Effective density of states map of undoped microcrystalline Si films: a combined experimental and numerical simulation approach

TL;DR

This study combines experimental measurements and numerical simulations to map the density of states in undoped microcrystalline silicon films, revealing how microstructure influences phototransport properties.

Contribution

It introduces a combined experimental and numerical approach to determine the density of states map in microcrystalline silicon films, linking microstructure to phototransport behavior.

Findings

Different microstructures lead to distinct density of states maps.

Phototransport behavior varies with microstructure and is explained by the density of states.

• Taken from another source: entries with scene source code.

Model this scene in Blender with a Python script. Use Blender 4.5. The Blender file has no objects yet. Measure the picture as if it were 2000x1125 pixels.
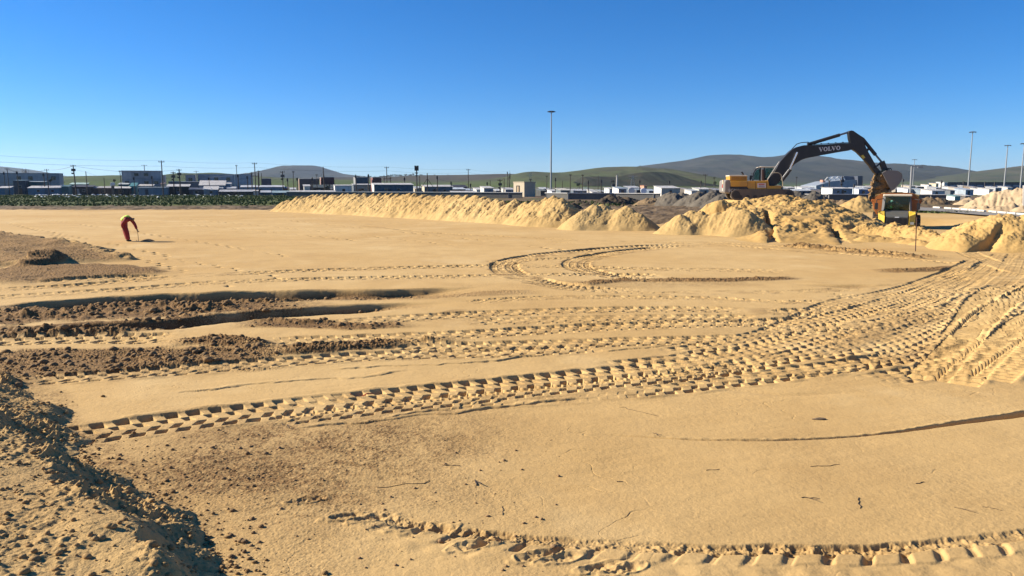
import bpy, bmesh, math, random
import numpy as np
from mathutils import Vector, Matrix

random.seed(7)
S = bpy.context.scene
COL = S.collection
R = math.radians

# ------------------------------------------------------------------ camera, sky, sun, exposure
CAMZ = 3.0
F = 1444.0                      # focal length in pixels of the 2000 px wide photograph
HOR = 362.0                     # eye level row
PITCH = math.atan((562.5 - HOR) / F)
cd = bpy.data.cameras.new("camera"); cam = bpy.data.objects.new("camera", cd); COL.objects.link(cam)
cam.location = (0, 0, CAMZ); cam.rotation_euler = (math.pi / 2 - PITCH, 0, 0)
cd.sensor_width = 36.0; cd.lens = 36.0 * F / 2000.0; cd.clip_start = 0.1; cd.clip_end = 40000
S.camera = cam

SUN_EL, SUN_AZ = R(27.0), R(11.0)          # sun on the left, a little beyond the scene
SUN = Vector((-math.cos(SUN_AZ) * math.cos(SUN_EL), math.sin(SUN_AZ) * math.cos(SUN_EL), math.sin(SUN_EL)))
W = bpy.data.worlds.new("World"); S.world = W; W.use_nodes = True
nt = W.node_tree; nt.nodes.clear()
out = nt.nodes.new("ShaderNodeOutputWorld"); bg = nt.nodes.new("ShaderNodeBackground"); sky = nt.nodes.new("ShaderNodeTexSky")
sky.sky_type = 'NISHITA'; sky.sun_disc = False; sky.sun_elevation = SUN_EL
sky.sun_rotation = math.atan2(SUN.x, SUN.y)
sky.altitude = 0; sky.air_density = 0.8; sky.dust_density = 0.0; sky.ozone_density = 10.0
bg.inputs["Strength"].default_value = 0.069
hs = nt.nodes.new("ShaderNodeHueSaturation"); hs.inputs["Saturation"].default_value = 1.13
nt.links.new(sky.outputs[0], hs.inputs["Color"]); nt.links.new(hs.outputs[0], bg.inputs[0]); nt.links.new(bg.outputs[0], out.inputs[0])
sd = bpy.data.lights.new("sun", 'SUN'); sd.energy = 5.0; sd.angle = R(0.5); sd.color = (1.0, 0.90, 0.74)
so = bpy.data.objects.new("sun", sd); COL.objects.link(so); so.rotation_euler = SUN.to_track_quat('Z', 'Y').to_euler()
S.view_settings.view_transform = 'Standard'; S.view_settings.look = 'None'; S.view_settings.gamma = 1.0
S.view_settings.exposure = 1.09

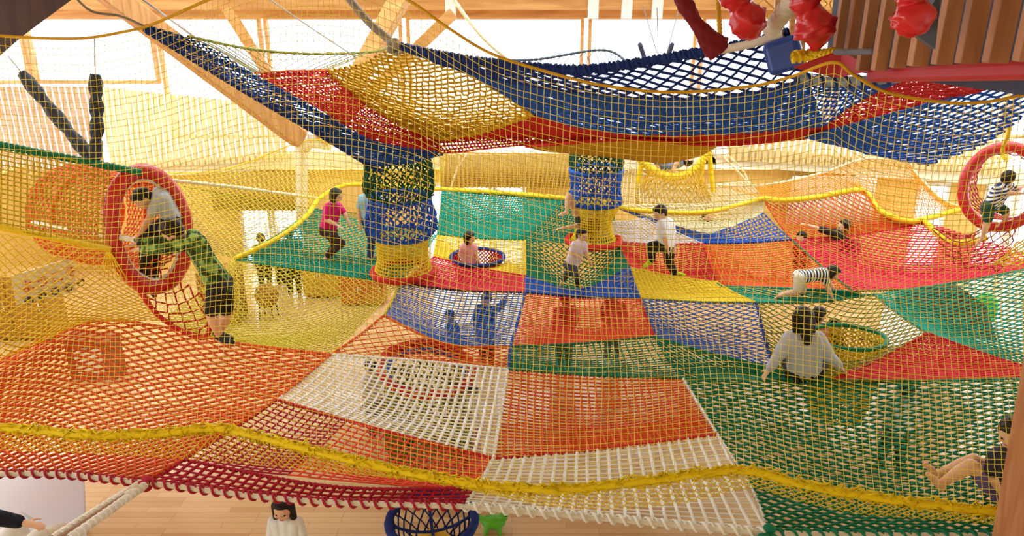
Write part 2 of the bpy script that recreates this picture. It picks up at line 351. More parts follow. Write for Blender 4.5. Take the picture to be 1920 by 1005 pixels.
for k, px in enumerate((845, 1112, 1175, 1232)):
    a = at(px, 18, yb-.17); o = MB().box((a[0]-.09, a[1]-.06, a[2]-.15), (a[0]+.09, a[1]+.02, a[2]+.25)).link('beam_bracket', steelw); bevel(o, .01)
    tag(o, 'white steel bracket on top beam, %s' % ('the one left of centre by the flat brace', 'first left of the three above the blue rope', 'middle of the three above the blue rope', 'last right of the three, near the red wrapped rope')[k], 'bracket')
# golden blinds, hanging board panels at the back
def corr(name, px0, px1, py0, py1, Y, m, label, cat, amp=.03, wl=.09):
    x0 = at(px0, (py0+py1)/2, Y)[0]; x1 = at(px1, (py0+py1)/2, Y)[0]; z0 = at(960, py1, Y)[2]; z1 = at(960, py0, Y)[2]
    n = int((x1-x0)/wl*6); x = np.linspace(x0, x1, n+1); y = Y+amp*np.sin((x-x0)/wl*2*math.pi)
    V = [(a, b+dy, z) for dy in (0, .012) for z in (z0, z1) for a, b in zip(x, y)]; N = n+1
    Fc = []
    for i in range(n): Fc += [(i, i+1, N+i+1, N+i), (2*N+i, 3*N+i, 3*N+i+1, 2*N+i+1), (N+i, N+i+1, 3*N+i+1, 3*N+i), (i, 2*N+i, 2*N+i+1, i+1)]
    o = link(name, V, Fc, m); return tag(o, label, cat)
corr('curtain', 395, 560, 322, 395, WY-.25, mat('tan_blind', (206, 172, 96), var=.06), 'ribbed tan curtain over the glazed doors at left back', 'curtain')
corr('curtain', 825, 1075, 290, 352, WY-.25, mat('tan_blind'  , (206, 172, 96)), 'ribbed tan curtain between the two hanging net chimneys', 'curtain')
corr('curtain', 1480, 1640, 330, 420, WY-.25, mat('white_cloth', (236, 232, 224), var=.04), 'pale curtain behind the orange net at right back', 'curtain', .04, .2)
# dark soffit, top left (close by)
P = [at(-120, -60, 6.5), at(150, -12, 6.5), at(42, 68, 6.5), at(0, 105, 6.5), at(-120, 170, 6.5)]
Vv = [tuple(p) for p in P]+[(p[0]-.3, p[1]+.5, p[2]+.35) for p in P]; n5 = 5
o = link('roof_soffit', Vv, [(0, 1, 2, 3, 4), (9, 8, 7, 6, 5)]+[(i, 5+i, 5+(i+1) % 5, (i+1) % 5) for i in range(5)], darkwood, smooth=False); struct(o)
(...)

Numerical modeling corroborates experimental photoconductivity results.

Abstract

The phototransport properties of plasma deposited highly crystalline undoped hydrogenated microcrystalline silicon films were studied by measuring the steady state photoconductivity (SSPC) as a function of temperature and light intensity. The films possessing different thicknesses and microstructures had been well characterized by various microstructural probes. Microcrystalline Si films possessing dissimilar microstructural attributes were found to exhibit different phototransport behaviors. We have employed numerical modeling of SSPC to corroborate and further elucidate the experimental results. Our study indicates that the different phototransport behaviors are linked to different features of the proposed density of states maps of the material which are different for microcrystalline Si films having different types of microstructure.